Exercise materials:
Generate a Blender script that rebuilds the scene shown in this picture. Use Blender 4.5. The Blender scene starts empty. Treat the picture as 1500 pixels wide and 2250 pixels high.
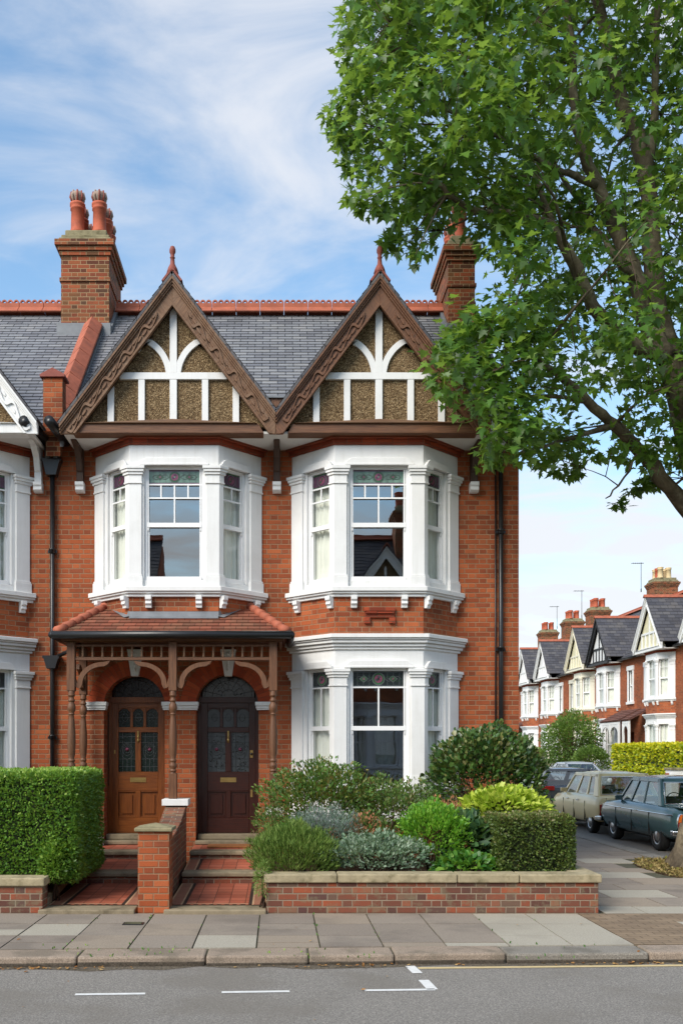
import bpy, math, random
import numpy as np
from mathutils import Matrix, Vector
R = math.radians
random.seed(7); rng = np.random.default_rng(7)
sc = bpy.context.scene
col = sc.collection

# ------------------------------------------------------------------ camera, sky, sun
cd = bpy.data.cameras.new('camera'); cam = bpy.data.objects.new('camera', cd); col.objects.link(cam)
cd.sensor_fit = 'HORIZONTAL'; cd.sensor_width = 36; cd.lens = 2074/1500*36
cd.shift_x = 140/1500; cd.shift_y = 525/1500; cd.clip_end = 3000; cd.clip_start = .1
cam.location = (0, -14.5, 1.85); cam.rotation_euler = (R(90), 0, 0); sc.camera = cam

SUN_EL, SUN_AZ = 40, 222           # azimuth clockwise from +Y
w = bpy.data.worlds.new('World'); sc.world = w; w.use_nodes = True
nt = w.node_tree; nt.nodes.clear()
L = nt.links.new
def wn(t, **k):
    n = nt.nodes.new(t)
    for a, b in k.items(): setattr(n, a, b)
    return n
out = wn('ShaderNodeOutputWorld')
sky = wn('ShaderNodeTexSky', sky_type='NISHITA', sun_disc=False)
sky.sun_elevation = R(SUN_EL); sky.sun_rotation = R(SUN_AZ); sky.air_density = 1.0; sky.dust_density = .6; sky.ozone_density = 1.2
bg = wn('ShaderNodeBackground'); bg.inputs[1].default_value = .15
tc = wn('ShaderNodeTexCoord'); sep = wn('ShaderNodeSeparateXYZ'); L(tc.outputs['Generated'], sep.inputs[0])
def wm(op, a, b=None, c=None):
    n = wn('ShaderNodeMath', operation=op)
    for i, x in enumerate((a, b, c)):
        if x is None: continue
        if isinstance(x, (int, float)): n.inputs[i].default_value = x
        else: L(x, n.inputs[i])
    return n.outputs[0]
zz = wm('ADD', wm('MAXIMUM', sep.outputs[2], 0.0), .22)
cx_ = wm('DIVIDE', sep.outputs[0], zz); cy_ = wm('DIVIDE', sep.outputs[1], zz)
cmb = wn('ShaderNodeCombineXYZ'); L(cx_, cmb.inputs[0]); L(cy_, cmb.inputs[1])
mp = wn('ShaderNodeMapping'); mp.inputs['Rotation'].default_value = (0, 0, R(35)); mp.inputs['Scale'].default_value = (.7, 1.5, 1); mp.inputs['Location'].default_value = (3.1, 1.3, 0)
L(cmb.outputs[0], mp.inputs[0])
n1 = wn('ShaderNodeTexNoise'); n1.inputs['Scale'].default_value = 2.6; n1.inputs['Detail'].default_value = 7; n1.inputs['Roughness'].default_value = .56; n1.inputs['Distortion'].default_value = 1.0
L(mp.outputs[0], n1.inputs['Vector'])
r1 = wn('ShaderNodeValToRGB'); r1.color_ramp.elements[0].position = .36; r1.color_ramp.elements[1].position = .76
r1.color_ramp.interpolation = 'EASE'
L(n1.outputs[0], r1.inputs[0])
# low cumulus near the horizon
mp2 = wn('ShaderNodeMapping'); mp2.inputs['Scale'].default_value = (3.2, 3.2, 7.0); mp2.inputs['Location'].default_value = (.4, 0, .35); L(tc.outputs['Generated'], mp2.inputs[0])
n2 = wn('ShaderNodeTexNoise'); n2.inputs['Scale'].default_value = 1.0; n2.inputs['Detail'].default_value = 6; n2.inputs['Roughness'].default_value = .5; L(mp2.outputs[0], n2.inputs['Vector'])
low = wm('MULTIPLY', n2.outputs[0], wm('SUBTRACT', 1.45, wm('MULTIPLY', sep.outputs[2], 2.3)))
r2 = wn('ShaderNodeValToRGB'); r2.color_ramp.elements[0].position = .44; r2.color_ramp.elements[1].position = .66; L(low, r2.inputs[0])
fac = wm('MINIMUM', wm('ADD', wm('MULTIPLY', r1.outputs[0], .85), wm('MULTIPLY', r2.outputs[0], .85)), .92)
fac = wm('MULTIPLY', wm('ADD', fac, .03), .95)
hz = wm('SUBTRACT', 1.0, wm('MULTIPLY', sep.outputs[2], 4.0)); hz = wm('MAXIMUM', hz, 0.0)
fac = wm('MINIMUM', wm('ADD', fac, wm('MULTIPLY', hz, .4)), .95)
bg2 = wn('ShaderNodeBackground'); bg2.inputs[0].default_value = (.93, .95, 1, 1); bg2.inputs[1].default_value = .51
hsv = wn('ShaderNodeHueSaturation'); hsv.inputs['Saturation'].default_value = 1.08; hsv.inputs['Value'].default_value = 1.0; L(sky.outputs[0], hsv.inputs['Color']); tint = wn('ShaderNodeMix', data_type='RGBA', blend_type='MULTIPLY'); tint.inputs[0].default_value = 1; L(hsv.outputs[0], tint.inputs[6]); tint.inputs[7].default_value = (.93, 1.0, .93, 1)
mix = wn('ShaderNodeMixShader'); L(tint.outputs[2], bg.inputs[0]); L(fac, mix.inputs[0]); L(bg.outputs[0], mix.inputs[1]); L(bg2.outputs[0], mix.inputs[2]); L(mix.outputs[0], out.inputs[0])

sd = bpy.data.lights.new('sun', 'SUN'); so = bpy.data.objects.new('sun', sd); col.objects.link(so)
sd.energy = 2.3; sd.angle = R(34); sd.color = (1, .93, .84)
az, el = R(SUN_AZ), R(SUN_EL)
sv = Vector((math.sin(az)*math.cos(el), math.cos(az)*math.cos(el), math.sin(el)))
so.rotation_euler = sv.to_track_quat('Z', 'Y').to_euler()
sc.view_settings.view_transform = 'Standard'; sc.view_settings.look = 'None'
sc.view_settings.exposure = 0.92; sc.view_settings.gamma = 1
sc.cycles.max_bounces = 6; sc.cycles.transparent_max_bounces = 12; sc.cycles.caustics_reflective = False; sc.cycles.caustics_refractive = False

def P(px, py, Y):                  # photo pixel + world depth plane -> x, z
    s = (14.5+Y)/2074
    return (px-610)*s, 1.85-(py-1650)*s

# ------------------------------------------------------------------ objects / tagging
def tag(o, label=None, cat=None, group=None, kind=None):
    if label: o['label'] = label
    if cat: o['category'] = cat
    if group: o['group'] = group
    if kind: o['kind'] = kind
    return o
def empty(name, loc=(0, 0, 0), rz=0):
    o = bpy.data.objects.new(name, None); col.objects.link(o); o.location = loc; o.rotation_euler.z = rz
    o.empty_display_size = .2
    return o
def copy_tree(o, parent=None):
    c = o.copy(); col.objects.link(c)
    if parent: c.parent = parent
    for ch in [x for x in bpy.data.objects if x.parent == o]: copy_tree(ch, c)
    return c

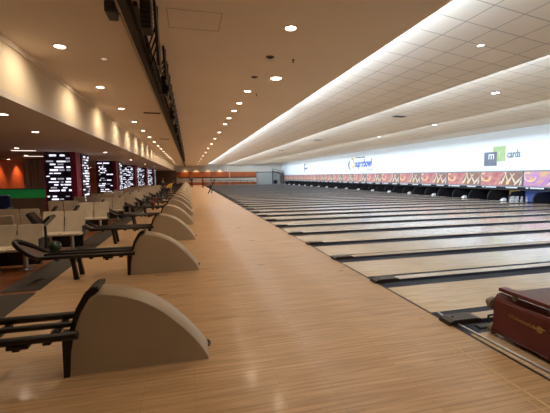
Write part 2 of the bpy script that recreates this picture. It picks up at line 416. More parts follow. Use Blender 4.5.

Aim of the task: Report all lines of the data that include the word "picture".

The answer:
Generate a Blender script that rebuilds the scene shown in this picture. Use Blender 4.5. The Blender scene starts empty. Treat the picture as 1500 pixels wide and 2250 pixels high.
Write part 2 of the bpy script that recreates this picture. It picks up at line 416. More parts follow. Use Blender 4.5.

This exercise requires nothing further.